31 dezembro, 2006

A vez de missionária


Quando o fantasma de pessoa viva me toma.
Sei que por vários dias serei essa mulher do missionário.
A magreza e a delicadeza dela já me tomaram.
É com algum deslumbramento, e prévio cansaço, que sucumbo ao que vou experimentar viver.
E com alguma apreensão, do ponto de vista prático:
ando agora ocupado demais com os meus deveres para poder arcar com o peso dessa vida nova que não conheço, mas cuja tensão evangelical já começo a sentir.
Percebo que no avião mesmo já comecei a andar com esse passo de santa leiga.

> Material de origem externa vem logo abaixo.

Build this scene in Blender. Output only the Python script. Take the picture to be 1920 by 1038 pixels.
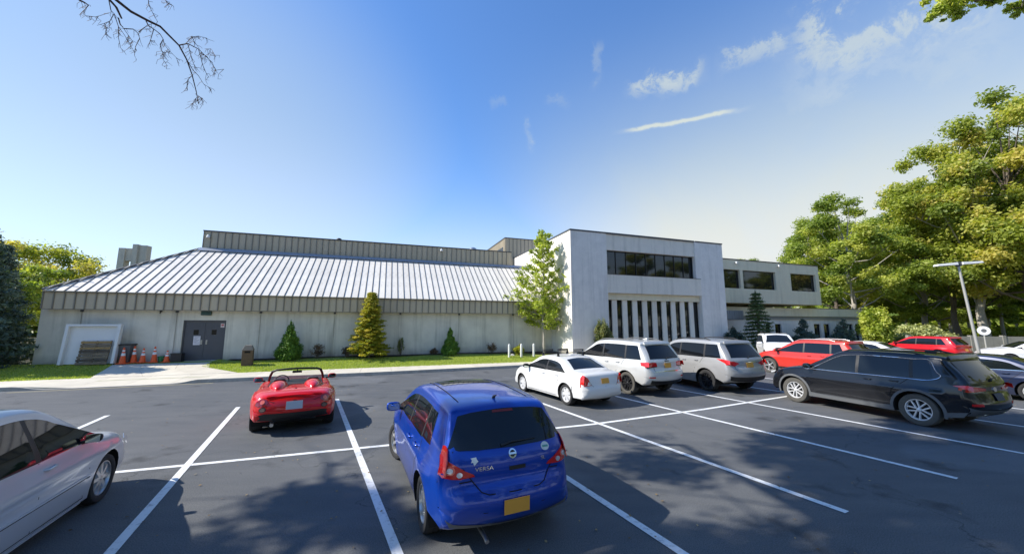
import bpy, bmesh, math, random
import numpy as np
from mathutils import Vector, Matrix
for o in list(bpy.data.objects): bpy.data.objects.remove(o)
S = bpy.context.scene
COL = S.collection
R_ = math.radians

# ------------------------------------------------------------------ camera
FPX, HY, EYE = 676.0, 608.0, 2.5          # focal length in photo pixels, horizon row, eye height
PITCH = math.atan((HY-519)/FPX)
cd = bpy.data.cameras.new('camera'); cam = bpy.data.objects.new('camera', cd); COL.objects.link(cam)
cam.location = (0,0,EYE); cam.rotation_euler = (R_(90)+PITCH,0,0)
cd.sensor_width = 36; cd.lens = 36*FPX/1920; cd.clip_end = 2000; cd.clip_start = .05
S.camera = cam

# ------------------------------------------------------------------ light
SUN_AZ, SUN_EL = 262.0, 40.0
sunv = Vector((math.sin(R_(SUN_AZ))*math.cos(R_(SUN_EL)), math.cos(R_(SUN_AZ))*math.cos(R_(SUN_EL)), math.sin(R_(SUN_EL))))
sl = bpy.data.lights.new('sun','SUN'); sl.energy = 5.0; sl.angle = R_(.53); sl.color = (1,.94,.84)
so = bpy.data.objects.new('sun', sl); COL.objects.link(so); so.rotation_euler = sunv.to_track_quat('Z','Y').to_euler()
S.view_settings.view_transform = 'Standard'; S.view_settings.look = 'None'; S.view_settings.gamma = 1
S.view_settings.use_curve_mapping = False; S.view_settings.exposure = 0.46
S.render.engine = 'CYCLES'

W = bpy.data.worlds.new('World'); S.world = W; W.use_nodes = True
def px_dir(px, py):
    d = Vector(((px-960)/FPX, 1, -(py-519)/FPX))
    c, s = math.cos(PITCH), math.sin(PITCH)
    return Vector((d.x, d.y*c-d.z*s, d.y*s+d.z*c)).normalized()
def build_sky():
    nt = W.node_tree; N = nt.nodes; L = nt.links; N.clear()
    out = N.new('ShaderNodeOutputWorld'); bg = N.new('ShaderNodeBackground'); L.new(bg.outputs[0], out.inputs[0])
    bg.inputs[1].default_value = .15
    sky = N.new('ShaderNodeTexSky'); sky.sky_type = 'NISHITA'; sky.sun_disc = False
    sky.sun_elevation = R_(SUN_EL); sky.sun_rotation = R_(SUN_AZ); sky.air_density = 1.0; sky.dust_density = .0; sky.ozone_density = 2.2
    tc = N.new('ShaderNodeTexCoord')
    def math_(op, a, b=None, c=None, clamp=False):
        n = N.new('ShaderNodeMath'); n.operation = op; n.use_clamp = clamp
        for i, v in enumerate((a, b, c)):
            if v is None: continue
            if isinstance(v, (int, float)): n.inputs[i].default_value = v
            else: L.new(v, n.inputs[i])
        return n.outputs[0]
    def dot(v):
        n = N.new('ShaderNodeVectorMath'); n.operation = 'DOT_PRODUCT'; L.new(tc.outputs['Generated'], n.inputs[0]); n.inputs[1].default_value = v
        return n.outputs['Value']
    def noise(scale, detail, rough=.6, dist=0, stretch=None):
        n = N.new('ShaderNodeTexNoise'); n.inputs['Scale'].default_value = scale; n.inputs['Detail'].default_value = detail
        n.inputs['Roughness'].default_value = rough; n.inputs['Distortion'].default_value = dist
        L.new(tc.outputs['Generated'], n.inputs['Vector']); return n.outputs['Fac']
    def sstep(x, a, b):
        n = N.new('ShaderNodeMapRange'); n.interpolation_type = 'SMOOTHSTEP'; L.new(x, n.inputs['Value'])
        n.inputs['From Min'].default_value = a; n.inputs['From Max'].default_value = b; return n.outputs['Result']
    fine = noise(20, 9, .70, .3); broad = noise(3.2, 5, .6, .4); wob = noise(7, 3)
    total = None
    def add(m):
        nonlocal total
        total = m if total is None else math_('MAXIMUM', total, m)
    # wisps: great-circle streaks (start pixel, end pixel, half width, strength, raggedness)
    for (a, b, w, st, rag) in [((1150,250),(1412,203),.009,.8,.6), ((1165,172),(1335,124),.030,.62,1.2), ((1335,122),(1500,85),.030,.5,1.3),
                               ((1440,110),(1960,10),.090,.60,1.2), ((985,215),(998,292),.016,.30,1.2), ((1110,175),(1125,70),.020,.22,1.2),
                               ((1018,180),(1075,190),.020,.22,1.4), ((915,200),(955,192),.020,.15,1.4)]:
        A, B = px_dir(*a), px_dir(*b)
        mid = ((A+B)/2).normalized(); t = (B-A); half = t.length/2; t = (t - mid*t.dot(mid)).normalized(); n = mid.cross(t)
        along = math_('ABSOLUTE', dot(tuple(t)))
        across = math_('ABSOLUTE', math_('ADD', math_('ADD', dot(tuple(n)), math_('MULTIPLY', math_('SUBTRACT', wob, .5), w*2.2*rag)), math_('MULTIPLY', math_('SUBTRACT', fine, .5), w*2.6*rag)))
        m1 = sstep(along, half*1.08, half*.55); m2 = sstep(across, w, w*.15)
        front = sstep(dot(tuple(mid)), .2, .5)
        tex = sstep(fine, .22, .24+.28*rag)
        m = math_('MULTIPLY', math_('MULTIPLY', m1, m2), math_('MULTIPLY', front, math_('MULTIPLY', tex, st)))
        add(m)
    # thin high veil, whitest low in the sky on the right, with a softer one on the left
    z = dot((0,0,1))
    low = sstep(z, .62, .02)
    right = sstep(dot(tuple(px_dir(2150,330))), .34, .88)
    left = sstep(dot(tuple(px_dir(250,470))), .72, 1.0)
    veil = math_('MULTIPLY', right, math_('MULTIPLY', sstep(z, .72, .18), math_('ADD', .80, math_('MULTIPLY', broad, .40))))
    veil2 = math_('MULTIPLY', left, .60)
    hor = math_('MULTIPLY', math_('POWER', low, 2.4), .80)
    veil = math_('MAXIMUM', math_('MAXIMUM', veil, veil2), hor)
    tot = math_('MAXIMUM', total, veil); tot = math_('ADD', tot, math_('MULTIPLY', total, .25), clamp=True)
    # a little richer blue, then the cloud
    hs = N.new('ShaderNodeHueSaturation'); hs.inputs['Saturation'].default_value = 1.10; L.new(sky.outputs[0], hs.inputs['Color'])
    tintn = N.new('ShaderNodeMix'); tintn.data_type = 'RGBA'; tintn.blend_type = 'MULTIPLY'; tintn.inputs[0].default_value = 1
    L.new(hs.outputs[0], tintn.inputs[6]); tintn.inputs[7].default_value = (.92,1.08,1.28,1)
    mx = N.new('ShaderNodeMix'); mx.data_type = 'RGBA'; L.new(tot, mx.inputs[0]); L.new(tintn.outputs[2], mx.inputs[6])
    vc = N.new('ShaderNodeMix'); vc.data_type = 'RGBA'; L.new(sstep(z, .12, .50), vc.inputs[0]); vc.inputs[6].default_value = (4.0,4.15,4.05,1); vc.inputs[7].default_value = (2.75,3.15,2.95,1)
    cc = N.new('ShaderNodeMix'); cc.data_type = 'RGBA'; L.new(math_('MULTIPLY', total, 1.3, clamp=True), cc.inputs[0]); L.new(vc.outputs[2], cc.inputs[6]); cc.inputs[7].default_value = (3.3,3.65,3.55,1)
    L.new(cc.outputs[2], mx.inputs[7])
    L.new(mx.outputs[2], bg.inputs[0])
build_sky()

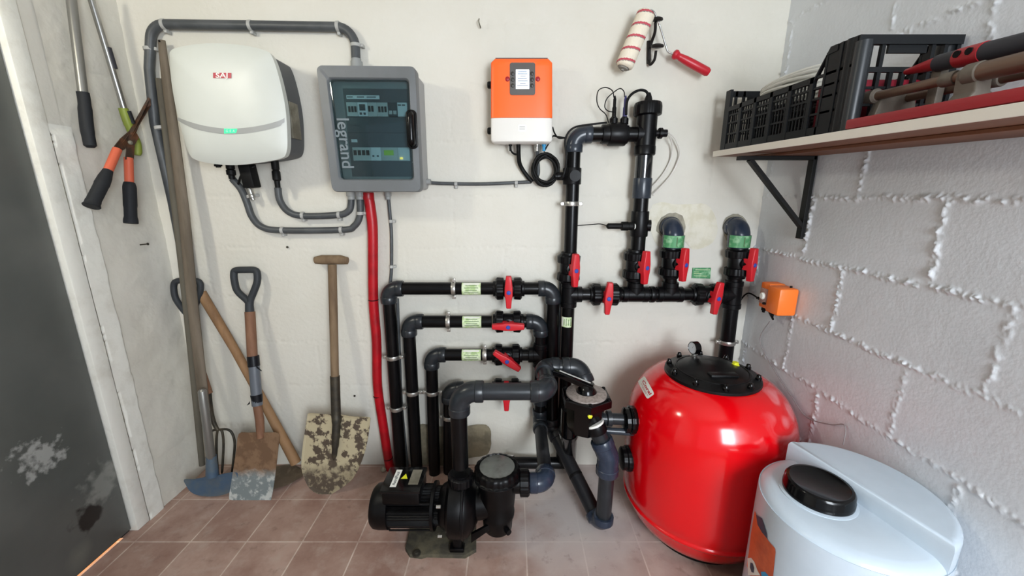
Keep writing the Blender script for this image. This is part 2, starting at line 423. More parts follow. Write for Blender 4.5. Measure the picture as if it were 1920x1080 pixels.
class MB:
    def __init__(s): s.v = []; s.f = []; s.mi = []; s.cur = 0
    def add(s, vs, fs):
        o = len(s.v); s.v += [Vector(p) for p in vs]
        for f in fs: s.f.append([i + o for i in f]); s.mi.append(s.cur)
        return s
    def mat(s, i): s.cur = i; return s
    def tube(s, path, r, seg=18, caps=True, flat=None):
        path = [Vector(p) for p in path]
        P = [path[0]]
        for p in path[1:]:
            if (p - P[-1]).length > 1e-5: P.append(p)
        n = len(P); rs = r if isinstance(r, (list, tuple)) else [r] * n
        if len(rs) != n: rs = [rs[0] + (rs[-1] - rs[0]) * i / (n - 1) for i in range(n)]
        T = []
        for i in range(n):
            if i == 0: t = P[1] - P[0]
            elif i == n - 1: t = P[-1] - P[-2]
            else: t = (P[i+1] - P[i]).normalized() + (P[i] - P[i-1]).normalized()
            T.append(t.normalized())
        u, v, _ = basis(T[0]); vs = []; fs = []
        for i in range(n):
            if i:
                u = (u - T[i] * u.dot(T[i])).normalized(); v = T[i].cross(u).normalized()
            sc = 1.0
            for k in range(seg):
                a = 2 * pi * k / seg
                x, y = cos(a), sin(a)
                if flat: y *= flat
                vs.append(P[i] + (u * x + v * y) * rs[i])
        for i in range(n - 1):
            for k in range(seg):
                a = i * seg + k; b = i * seg + (k + 1) % seg
                fs.append([a, b, b + seg, a + seg])
        if caps:
            fs.append(list(range(seg - 1, -1, -1))); fs.append([(n-1)*seg + k for k in range(seg)])
        return s.add(vs, fs)
    def cyl(s, a, b, r, r2=None, seg=24):
        return s.tube([a, b], [r, r if r2 is None else r2], seg)
    def lathe(s, o, ax, prof, seg=32, flutes=0, famp=0.0):
        u, v, n = basis(ax); o = Vector(o); vs = []; fs = []
        for (r, h) in prof:
            for k in range(seg):
                a = 2 * pi * k / seg
                rr = r
                if flutes and r > 1e-4: rr = r * (1 + famp * (1 if (k * flutes * 2 // seg) % 2 else -1))
                vs.append(o + n * h + (u * cos(a) + v * sin(a)) * max(rr, 1e-5))
        for i in range(len(prof) - 1):
            for k in range(seg):
                a = i * seg + k; b = i * seg + (k + 1) % seg
                fs.append([a, b, b + seg, a + seg])
        m = len(prof) - 1
        if prof[0][0] > 1e-4: fs.append(list(range(seg - 1, -1, -1)))
        if prof[-1][0] > 1e-4: fs.append([m*seg + k for k in range(seg)])
        return s.add(vs, fs)
    def box(s, c, size, R=None, bev=0.0, seg=2):
        bm = bmesh.new(); bmesh.ops.create_cube(bm, size=1.0)
        for p in bm.verts: p.co = Vector((p.co.x * size[0], p.co.y * size[1], p.co.z * size[2]))
        if bev: bmesh.ops.bevel(bm, geom=bm.edges[:], offset=bev, segments=seg, affect='EDGES', profile=0.5)
        bm.verts.index_update()
        c = Vector(c)
        vs = [c + (R @ p.co if R is not None else p.co) for p in bm.verts]
        fs = [[q.index for q in f.verts] for f in bm.faces]
        bm.free(); return s.add(vs, fs)
    def box2(s, a, b, bev=0.0):
        a, b = Vector(a), Vector(b)
        return s.box((a + b) / 2, [abs(x) for x in (b - a)], None, bev)
    def prism(s, outline, mapf, d0, d1, bev=0.0, segs=3):
        # outline of 2D points, mapf(x, y, d) -> place; rounded front edge
        n = len(outline); cx = sum(p[0] for p in outline) / n; cy = sum(p[1] for p in outline) / n
        rings = [(0.0, d0)]
        if bev:
            for k in range(segs + 1):
                a = pi / 2 * k / segs
                rings.append((bev * (1 - cos(a)), d1 - abs(bev) * (1 - sin(a)) * (1 if d1 > d0 else -1)))
        else: rings.append((0.0, d1))
        def inset(q):
            out = []
            for i, p in enumerate(outline):
                a = Vector(outline[i-1]); b = Vector(p); c = Vector(outline[(i+1) % n])
                e1 = (b - a).normalized(); e2 = (c - b).normalized()
                nn = Vector((-(e1.y + e2.y), e1.x + e2.x))
                if nn.length < 1e-9: nn = Vector((-e1.y, e1.x))
                nn.normalize()
                if nn.dot(Vector((cx, cy)) - b) < 0 and False: nn = -nn
                out.append(b + nn * q * sgn)
            return out
        ar = sum(outline[i-1][0]*outline[i][1] - outline[i][0]*outline[i-1][1] for i in range(n))
        sgn = 1 if ar > 0 else -1
        vs = []
        for q, d in rings:
            for p in inset(q): vs.append(mapf(p[0], p[1], d))
        fs = []
        for i in range(len(rings) - 1):
            for k in range(n):
                a = i*n + k; b = i*n + (k+1) % n; fs.append([a, b, b+n, a+n])
        fs.append(list(range(n - 1, -1, -1))); m = len(rings) - 1; fs.append([m*n + k for k in range(n)])
        return s.add(vs, fs)
    def polar(s, outline, mapf, rings=(0, .3, .6, .85, 1), back=None):
        # star-shaped plate: mapf(x, y, s) -> place; s is 0 in the middle, 1 at the rim
        n = len(outline); cx = sum(p[0] for p in outline) / n; cy = sum(p[1] for p in outline) / n
        vs = []; fs = []
        fs.append(list(range(n)))
        for r in rings:
            for p in outline: vs.append(mapf(cx + (p[0]-cx)*r, cy + (p[1]-cy)*r, r))
        for i in range(len(rings) - 1):
            for k in range(n):
                a = i*n + k; b = i*n + (k+1) % n; fs.append([a, b, b+n, a+n])
        if back:
            o = len(vs)
            for p in outline: vs.append(back(p[0], p[1], 1))
            m = (len(rings) - 1) * n
            for k in range(n): fs.append([m+k, m+(k+1) % n, o+(k+1) % n, o+k])
            fs.append([o + k for k in range(n)])
        return s.add(vs, fs)
    def build(s, name, mats, parent=None, smooth=True, angle=38):
        if isinstance(mats, str): mats = [mats]
        if parent is None:
            xs = [p.x for p in s.v]; ys = [p.y for p in s.v]; zs = [p.z for p in s.v]
            org = Vector(((min(xs)+max(xs))/2, (min(ys)+max(ys))/2, min(zs)))
        else: org = ORG[parent.name]
        me = bpy.data.meshes.new(name)
        me.from_pydata([tuple(p - org) for p in s.v], [], s.f)
        for m in mats: me.materials.append(M[m])
        me.polygons.foreach_set('material_index', s.mi)
        bm = bmesh.new(); bm.from_mesh(me)
        bmesh.ops.remove_doubles(bm, verts=bm.verts, dist=1e-6)
        bmesh.ops.recalc_face_normals(bm, faces=bm.faces); bm.to_mesh(me); bm.free()
        if smooth:
            me.polygons.foreach_set('use_smooth', [True] * len(me.polygons))
            me.set_sharp_from_angle(angle=radians(angle))
        me.update()
        o = bpy.data.objects.new(name, me); COL.objects.link(o)
        if parent is None: o.location = org
        else: o.parent = parent
        ORG[o.name] = org
        return o

def tag(o, label, cat, group=None):
    o['label'] = label; o['category'] = cat
    if group: o['group'] = group
    return o
def thing(name, label, cat, loc, group=None):
    o = bpy.data.objects.new(name, None); COL.objects.link(o)
    o.empty_display_size = 0.05
    o.location = loc; ORG[o.name] = Vector(loc)
    return tag(o, label, cat, group)
def struct(o): o['kind'] = 'structure'; return o

def rrect(w, h, r, k=5, cx=0, cy=0):
    out = []
    for (sx, sy, a0) in ((1, 1, 0), (-1, 1, pi/2), (-1, -1, pi), (1, -1, 3*pi/2)):
        for j in range(k + 1):
            a = a0 + pi/2 * j / k
            out.append((cx + sx*(w/2 - r) + r*cos(a), cy + sy*(h/2 - r) + r*sin(a)))
    return out
def smooth_loop(pts, k=5):
    n = len(pts); out = []
    for i in range(n):
        p0, p1, p2, p3 = [Vector(pts[(i + d) % n]) for d in (-1, 0, 1, 2)]
        for j in range(k):
            t = j / k
            q = 0.5 * ((2*p1) + (p2-p0)*t + (2*p0-5*p1+4*p2-p3)*t*t + (3*p1-p0-3*p2+p3)*t**3)
            out.append((q.x, q.y))
    return out
def text2d(s, size=1.0, offset=0.0):
    c = bpy.data.curves.new('t', 'FONT'); c.body = s; c.size = size; c.align_x = 'CENTER'; c.align_y = 'CENTER'
    c.resolution_u = 3; c.offset = offset
    o = bpy.data.objects.new('t', c); COL.objects.link(o)
    dg = bpy.context.evaluated_depsgraph_get(); dg.update()
    me = bpy.data.meshes.new_from_object(o.evaluated_get(dg))
    vs = [(p.co.x, p.co.y) for p in me.vertices]; fs = [list(p.vertices) for p in me.polygons]
    bpy.data.objects.remove(o); bpy.data.curves.remove(c); bpy.data.meshes.remove(me)
    return vs, fs
def put_text(mb, s, size, mapf, offset=0.0):
    vs, fs = text2d(s, size, offset)
    mb.add([mapf(x, y) for x, y in vs], fs)
# ================================================================ THE ROOM
XL, XR, TOP, FRONT = -1.385, 0.975, 2.45, -3.2

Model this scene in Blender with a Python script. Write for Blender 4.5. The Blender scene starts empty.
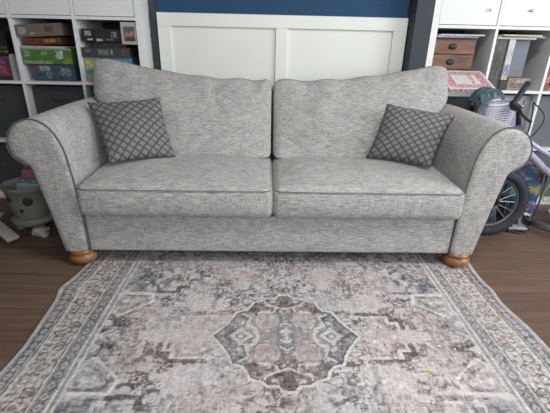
import bpy, math, random
import numpy as np
from mathutils import Vector, Matrix, noise as mnoise

random.seed(7)
S = bpy.context.scene
COL = S.collection
PI = math.pi
X0 = -0.02            # sofa centre line

# ------------------------------------------------------------------ colour
def lin(c):
    return tuple((v / 12.92 if v <= .04045 else ((v + .055) / 1.055) ** 2.4) for v in c)

def rgb(r, g, b):
    return lin((r / 255., g / 255., b / 255.)) + (1.0,)

# ------------------------------------------------------------------ materials
def base_mat(name, rough=.6, metal=0.):
    m = bpy.data.materials.new(name)
    m.use_nodes = True
    nt = m.node_tree
    b = nt.nodes['Principled BSDF']
    b.inputs['Roughness'].default_value = rough
    b.inputs['Metallic'].default_value = metal
    return m, nt, b

def nd(nt, t, **kw):
    n = nt.nodes.new(t)
    for k, v in kw.items():
        setattr(n, k, v)
    return n

def mth(nt, op, a, b=None, c=None):
    n = nt.nodes.new('ShaderNodeMath'); n.operation = op
    for i, v in enumerate((a, b, c)):
        if v is None: continue
        if hasattr(v, 'links'): nt.links.new(v, n.inputs[i])
        else: n.inputs[i].default_value = v
    return n.outputs[0]

def ramp(nt, fac, stops):
    r = nd(nt, 'ShaderNodeValToRGB')
    e = r.color_ramp.elements
    while len(e) < len(stops): e.new(.5)
    for el, (p, c) in zip(e, stops):
        el.position = p; el.color = c
    nt.links.new(fac, r.inputs[0])
    return r.outputs[0]

def noise(nt, scale, detail=3, mapping=None, rough=.55):
    tc = nd(nt, 'ShaderNodeTexCoord'); mp = nd(nt, 'ShaderNodeMapping')
    nt.links.new(tc.outputs['Object'], mp.inputs[0])
    if mapping: mp.inputs['Scale'].default_value = mapping
    n = nd(nt, 'ShaderNodeTexNoise')
    n.inputs['Scale'].default_value = scale; n.inputs['Detail'].default_value = detail
    n.inputs['Roughness'].default_value = rough
    nt.links.new(mp.outputs[0], n.inputs['Vector'])
    return n.outputs['Fac']

def plain(name, c, rough=.55, metal=0., var=.08, scale=18, bump=0.):
    m, nt, b = base_mat(name, rough, metal)
    lo = tuple(v * (1 - var) for v in c[:3]) + (1,); hi = tuple(min(1, v * (1 + var)) for v in c[:3]) + (1,)
    f = noise(nt, scale)
    nt.links.new(ramp(nt, f, [(.35, lo), (.65, hi)]), b.inputs['Base Color'])
    if bump:
        bp = nd(nt, 'ShaderNodeBump'); bp.inputs['Strength'].default_value = bump; bp.inputs['Distance'].default_value = .002
        nt.links.new(f, bp.inputs['Height']); nt.links.new(bp.outputs[0], b.inputs['Normal'])
    return m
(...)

Quando saltar em terra, provavelmente já terei esse ar de sofrimento físico e de esperança moral.
No entanto quando entrei no avião estava tão forte.
Estava, não, estou.
É que toda a minha força está sendo usada para eu conseguir ser fraca.
Sou uma missionária ao vento.
Entendo, entendo, entendo.
Não entendo é nada: só que "não entendo" com o mesmo fanatismo depurado dessa mulher pálida.
Já sei que só daí a uns dias conseguirei recomeçar a minha própria vida, que nunca foi própria, senão quando o meu fantasma me toma.